プログラミング&ソフト開発の説明に料理を使う

職業柄、よく「プログラミングを覚えたいけどどうすりゃいいの」と相談されますが、手順を機械に教えて動かすという非常に単純な説明しかできず、全容を理解できるようにうまく説明できずに困ってました。

そんな中、GWに色々レシピをみながら料理をしていて、プログラムというかソフト開発の全容はなんぞやを教えるのに「プログラムを作ることは誰でも確実に同じ味の料理を作るレシピを作ることに等しい」ということを教えればイメージしやすそう、ということに気が付きました。
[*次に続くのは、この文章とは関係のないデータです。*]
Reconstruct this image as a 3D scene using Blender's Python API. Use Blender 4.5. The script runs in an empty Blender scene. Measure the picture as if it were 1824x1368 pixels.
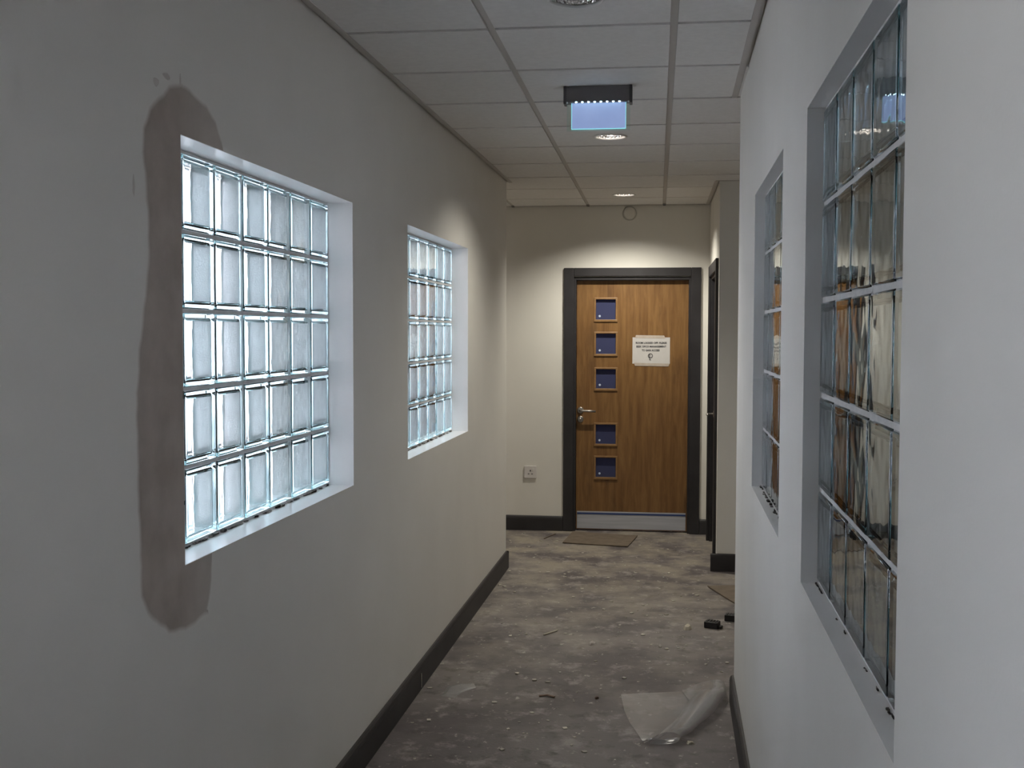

ソフト開発屋の私から見ると、料理という作業は各手順・要素をソフト用語に変換してプログラムを頭の中でイメージしてプログラムを実行、結果を見て手順やパラメーターを修正して改善しているような感覚になります。

基本的な用語は以下のように変換できますね。

  • レシピ=プログラム
  • 料理を作る=プログラムを実行して結果を得る
  • キッチン=プログラムを実行する環境
  • キッチンの広さ=メモリ容量
  • 調理器具・加工方法=一定の共通手順をまとめた関数(鍋に火をかけるとか千切りにするとか)
  • 調理器具に入れる材料の種類と分量=関数の引数定義とパラメーター設定
  • 加工手順で使う材料と加工方法の詳細=関数の引数定義
  • 調理時間=プログラムの処理速度

より専門的な部分も変換すると以下のようになります。

  • 並行して行う作業=並列処理
  • 同時にできない作業=クリティカルセクション
  • 材料分量・火加減・時間の正確さ=数値処理精度
  • 調理場の使い方=メモリ確保と用途の定義、および開放
  • 手順間違えたときのリカバー処理=フェールセーフ処理
  • これをやっては絶対だめ手順=Assertion
  • 「状況に応じて」=条件分岐(&曖昧な条件は失敗の原因)
  • 後片付け=一時ファイル削除・メモリ解放・デバイスリセットなどの終了処理

さらにソフト開発にまで踏みこむと以下のようになるかと。

  • 味の調整=プログラム汎用化のためのパラメータ設定
  • 失敗の割合=バグの量(想定している条件下で必ず同じものを作れるかどうかのレシピの品質)
  • 初期トライアルコスト=開発費・教育コスト
  • 準備できる材料の質・量および確保できる調理時間=開発・生産リソース
  • レシピの公開=リリース&テスト&フィードバック
  • 失敗しないための事前知識=開発経験

説明の仕方としてはこんな感じ。

  • レシピは記載されたとおりにしか実行されない(記載がなければその作業は行われない)
  • レシピの記載を間違えれば思った通りの味は得られない
  • レシピの記載が曖昧だと作る側が勝手に判断して結果が一定しない
  • 手順やあまり細かくしすぎると料理に必要な時間が増え時間もかかる
  • 要望が多いと手順が複雑化する
  • 特殊な調理器具や特殊な材料はあまり汎用性がないことから入手が困難、もしくは自作する必要がありでコストがかかる
  • 手順を汎化・単純化させ、すでにあるものを使うようにすれば、手順も削減されてかつ失敗も減る
  • 同時に使う調理器具は少なくして使ったら、すぐ片付けをきちんとして必要な器具の無駄を省く
  • 調理場は広いほうが作業が早い
  • リソースがギリギリだと、ちょっと失敗(材料が腐ってたとか、調理器具がちょっと違うなど)しただけで完成までの時間が長くなる
  • 片付けの頻度が多いとなかなか料理が進まない
  • 前提となる環境がそろわない(海外では日本特有の食材が入手できないなど)とレシピは使えないか変更を余儀なくされる
  • レシピ作成はその料理に向き合っている経験者が継続してやったほうが品質が良くなる

ソフト開発をよくわかってない人への説明にも使えそうです。